What do you drive? A 1999 Hyundai Elantra– "drive" here being rather an optimistic verb, I gotta say.

In your car CD player right now: Nothing. I only listen to the radio when I drive. I'm all about surrendering myself to Fate.

Next journey? Do you mean "trip"? "Journey" always sounds like it's going to be something "spiritual," a word I loathe. My next trip, as far as I know, is London, for the UK launch of my book; then Australia.

Most trouble you've ever been in? Being pulled over at 3am in my 1977 Triumph Spitfire by a lesbian police officer in Charlottesville in the summer of 1986, on 250 East, for speeding. I was chasing the car of a cute boy named, I think, Tiger May.  
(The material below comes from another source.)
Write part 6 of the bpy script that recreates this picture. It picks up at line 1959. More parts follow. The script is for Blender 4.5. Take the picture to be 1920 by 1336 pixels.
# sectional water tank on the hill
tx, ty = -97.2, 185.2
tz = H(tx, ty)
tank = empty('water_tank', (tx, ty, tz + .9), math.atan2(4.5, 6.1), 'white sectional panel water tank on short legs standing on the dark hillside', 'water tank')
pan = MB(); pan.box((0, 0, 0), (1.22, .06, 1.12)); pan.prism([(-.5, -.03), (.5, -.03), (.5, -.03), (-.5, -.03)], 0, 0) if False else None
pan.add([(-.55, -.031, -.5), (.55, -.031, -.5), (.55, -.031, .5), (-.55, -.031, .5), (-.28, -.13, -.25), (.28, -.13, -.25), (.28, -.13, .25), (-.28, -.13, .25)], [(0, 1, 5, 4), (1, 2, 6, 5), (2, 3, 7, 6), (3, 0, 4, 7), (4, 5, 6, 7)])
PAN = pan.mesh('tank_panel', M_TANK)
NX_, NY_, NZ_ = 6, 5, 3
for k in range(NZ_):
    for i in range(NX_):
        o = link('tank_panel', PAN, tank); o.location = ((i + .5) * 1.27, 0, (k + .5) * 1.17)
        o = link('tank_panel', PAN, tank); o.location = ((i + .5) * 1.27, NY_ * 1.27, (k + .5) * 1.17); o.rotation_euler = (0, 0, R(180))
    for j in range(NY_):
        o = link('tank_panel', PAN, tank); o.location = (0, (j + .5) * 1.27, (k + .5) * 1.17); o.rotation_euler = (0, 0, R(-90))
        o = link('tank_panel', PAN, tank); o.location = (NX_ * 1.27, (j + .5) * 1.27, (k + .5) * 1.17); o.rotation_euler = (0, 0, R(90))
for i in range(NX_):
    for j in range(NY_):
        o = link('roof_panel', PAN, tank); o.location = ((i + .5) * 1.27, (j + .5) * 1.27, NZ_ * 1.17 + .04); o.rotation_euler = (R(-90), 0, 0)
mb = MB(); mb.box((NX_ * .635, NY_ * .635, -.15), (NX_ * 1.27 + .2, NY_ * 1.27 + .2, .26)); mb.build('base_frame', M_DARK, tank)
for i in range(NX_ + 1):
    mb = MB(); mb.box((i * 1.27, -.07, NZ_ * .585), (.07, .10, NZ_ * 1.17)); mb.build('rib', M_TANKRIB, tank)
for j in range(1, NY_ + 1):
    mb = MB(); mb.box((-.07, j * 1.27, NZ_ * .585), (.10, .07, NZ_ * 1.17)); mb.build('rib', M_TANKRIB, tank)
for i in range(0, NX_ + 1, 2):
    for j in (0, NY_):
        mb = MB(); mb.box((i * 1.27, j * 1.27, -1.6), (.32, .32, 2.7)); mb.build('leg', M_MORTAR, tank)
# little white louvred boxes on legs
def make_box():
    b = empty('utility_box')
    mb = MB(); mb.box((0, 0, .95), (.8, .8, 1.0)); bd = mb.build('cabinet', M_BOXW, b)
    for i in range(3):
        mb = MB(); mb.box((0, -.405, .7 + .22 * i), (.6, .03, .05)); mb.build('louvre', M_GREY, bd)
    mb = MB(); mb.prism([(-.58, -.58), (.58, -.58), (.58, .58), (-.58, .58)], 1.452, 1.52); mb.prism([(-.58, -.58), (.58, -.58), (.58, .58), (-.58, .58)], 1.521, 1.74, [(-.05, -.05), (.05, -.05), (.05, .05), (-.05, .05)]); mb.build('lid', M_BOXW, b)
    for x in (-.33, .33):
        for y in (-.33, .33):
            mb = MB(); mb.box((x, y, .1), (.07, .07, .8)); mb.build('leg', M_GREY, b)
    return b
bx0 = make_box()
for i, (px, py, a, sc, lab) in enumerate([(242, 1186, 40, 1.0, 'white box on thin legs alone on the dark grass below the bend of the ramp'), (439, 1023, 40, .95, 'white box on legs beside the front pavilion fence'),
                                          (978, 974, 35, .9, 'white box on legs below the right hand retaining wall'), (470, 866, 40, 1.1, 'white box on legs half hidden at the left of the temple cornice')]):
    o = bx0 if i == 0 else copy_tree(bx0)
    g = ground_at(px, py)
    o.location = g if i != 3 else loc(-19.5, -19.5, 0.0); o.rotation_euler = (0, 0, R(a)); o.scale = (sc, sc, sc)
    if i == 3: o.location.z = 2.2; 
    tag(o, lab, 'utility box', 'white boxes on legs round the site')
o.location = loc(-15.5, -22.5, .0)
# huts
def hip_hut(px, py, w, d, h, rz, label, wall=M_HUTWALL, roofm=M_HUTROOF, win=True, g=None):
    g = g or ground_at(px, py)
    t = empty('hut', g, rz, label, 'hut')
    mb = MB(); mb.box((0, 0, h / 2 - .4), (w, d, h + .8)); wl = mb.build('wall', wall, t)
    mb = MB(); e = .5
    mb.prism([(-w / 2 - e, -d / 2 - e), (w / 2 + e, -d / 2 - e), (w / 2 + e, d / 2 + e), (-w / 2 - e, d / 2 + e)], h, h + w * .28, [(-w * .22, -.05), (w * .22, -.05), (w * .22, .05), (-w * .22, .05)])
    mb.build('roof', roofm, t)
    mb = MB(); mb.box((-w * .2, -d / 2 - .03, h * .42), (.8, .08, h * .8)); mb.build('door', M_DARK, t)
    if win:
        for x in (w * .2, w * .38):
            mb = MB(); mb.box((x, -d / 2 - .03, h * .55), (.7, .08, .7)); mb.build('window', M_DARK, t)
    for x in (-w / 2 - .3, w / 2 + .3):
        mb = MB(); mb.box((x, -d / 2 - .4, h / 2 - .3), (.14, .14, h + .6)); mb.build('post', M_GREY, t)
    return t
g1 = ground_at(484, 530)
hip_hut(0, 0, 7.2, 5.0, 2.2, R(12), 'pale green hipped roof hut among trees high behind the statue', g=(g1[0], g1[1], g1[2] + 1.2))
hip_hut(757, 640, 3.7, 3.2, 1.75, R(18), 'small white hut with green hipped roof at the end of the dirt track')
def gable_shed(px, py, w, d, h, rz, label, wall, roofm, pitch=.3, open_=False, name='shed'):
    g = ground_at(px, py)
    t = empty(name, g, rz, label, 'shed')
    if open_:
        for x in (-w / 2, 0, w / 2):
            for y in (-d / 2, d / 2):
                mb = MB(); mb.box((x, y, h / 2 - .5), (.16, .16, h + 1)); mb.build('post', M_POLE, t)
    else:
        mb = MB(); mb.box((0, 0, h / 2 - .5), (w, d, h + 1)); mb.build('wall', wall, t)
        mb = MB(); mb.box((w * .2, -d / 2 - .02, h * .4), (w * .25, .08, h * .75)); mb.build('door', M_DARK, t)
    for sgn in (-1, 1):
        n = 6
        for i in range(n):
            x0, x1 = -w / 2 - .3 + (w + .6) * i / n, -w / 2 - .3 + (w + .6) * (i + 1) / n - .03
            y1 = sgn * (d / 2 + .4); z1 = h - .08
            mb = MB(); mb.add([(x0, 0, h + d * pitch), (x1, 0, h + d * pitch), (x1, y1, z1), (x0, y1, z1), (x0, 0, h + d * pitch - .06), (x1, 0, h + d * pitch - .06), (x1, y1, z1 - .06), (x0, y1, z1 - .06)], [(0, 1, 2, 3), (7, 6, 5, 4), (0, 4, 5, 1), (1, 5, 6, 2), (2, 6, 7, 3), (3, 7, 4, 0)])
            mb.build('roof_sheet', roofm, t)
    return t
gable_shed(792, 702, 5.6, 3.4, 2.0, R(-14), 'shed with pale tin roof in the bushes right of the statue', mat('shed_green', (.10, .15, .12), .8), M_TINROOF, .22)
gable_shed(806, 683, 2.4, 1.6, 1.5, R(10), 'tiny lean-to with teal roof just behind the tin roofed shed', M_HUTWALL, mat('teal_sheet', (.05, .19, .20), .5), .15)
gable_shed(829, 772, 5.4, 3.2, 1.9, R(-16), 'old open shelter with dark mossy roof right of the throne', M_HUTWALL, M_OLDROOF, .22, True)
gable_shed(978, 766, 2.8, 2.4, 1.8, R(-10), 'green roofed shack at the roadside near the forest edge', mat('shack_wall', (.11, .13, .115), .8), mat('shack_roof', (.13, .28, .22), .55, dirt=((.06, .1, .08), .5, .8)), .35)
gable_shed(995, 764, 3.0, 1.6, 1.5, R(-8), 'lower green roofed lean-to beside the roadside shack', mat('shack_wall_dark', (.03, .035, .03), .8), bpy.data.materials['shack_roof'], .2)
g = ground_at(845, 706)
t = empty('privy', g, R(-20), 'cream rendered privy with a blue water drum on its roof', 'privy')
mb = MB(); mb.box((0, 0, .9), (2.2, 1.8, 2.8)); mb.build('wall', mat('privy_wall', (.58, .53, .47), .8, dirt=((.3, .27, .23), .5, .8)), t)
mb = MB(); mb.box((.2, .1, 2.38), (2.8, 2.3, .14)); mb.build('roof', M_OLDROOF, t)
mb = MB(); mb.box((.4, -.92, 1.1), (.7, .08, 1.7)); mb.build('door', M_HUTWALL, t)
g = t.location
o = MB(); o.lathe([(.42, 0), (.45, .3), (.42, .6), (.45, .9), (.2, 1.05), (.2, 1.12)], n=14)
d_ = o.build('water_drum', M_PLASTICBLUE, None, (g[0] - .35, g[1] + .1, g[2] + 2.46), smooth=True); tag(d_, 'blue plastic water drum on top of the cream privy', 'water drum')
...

Regret: Not speaking better German, and screwing up a certain relationship in 1991  

Favorite comfort food: Bacon cheeseburger, fries, strawberry shake. Ask anyone.

Always in your refrigerator: "Drunk" cocktail onions, abandoned cartons of white rice from deliveries of Chinese food.

Must-see TV: Law & Order (the original, not the 3,652 spinoffs)

Favorite cartoon: You've got to be joking. I'm 46.

Describe a perfect day. Never leaving the bed. As happens to be the case as I write this.

Walter Mitty fantasy: I never fantasized about him; is he cute?

Who'd play you in the movie? A less fantastical question than you might think, as it happens right now, so I'm not allowed to say.

Most embarrassing moment? See above under "most trouble I ever got in": the embarrassing part was when I had no ready answer to the arresting officer's question, "Well, if he was chasing you, why is his car in front of yours?"

Best advice you ever got? "Don't ‘write,' just type." 

Favorite bumper sticker? Anything really savage about George Bush.

Daniel Mendelsohn


1 comment

Mary Queen of Scots was neither hysterical nor self-dramatizing. Also, it wasn't her fault that her cousin didn't like her. Shows how much he knows about actual history.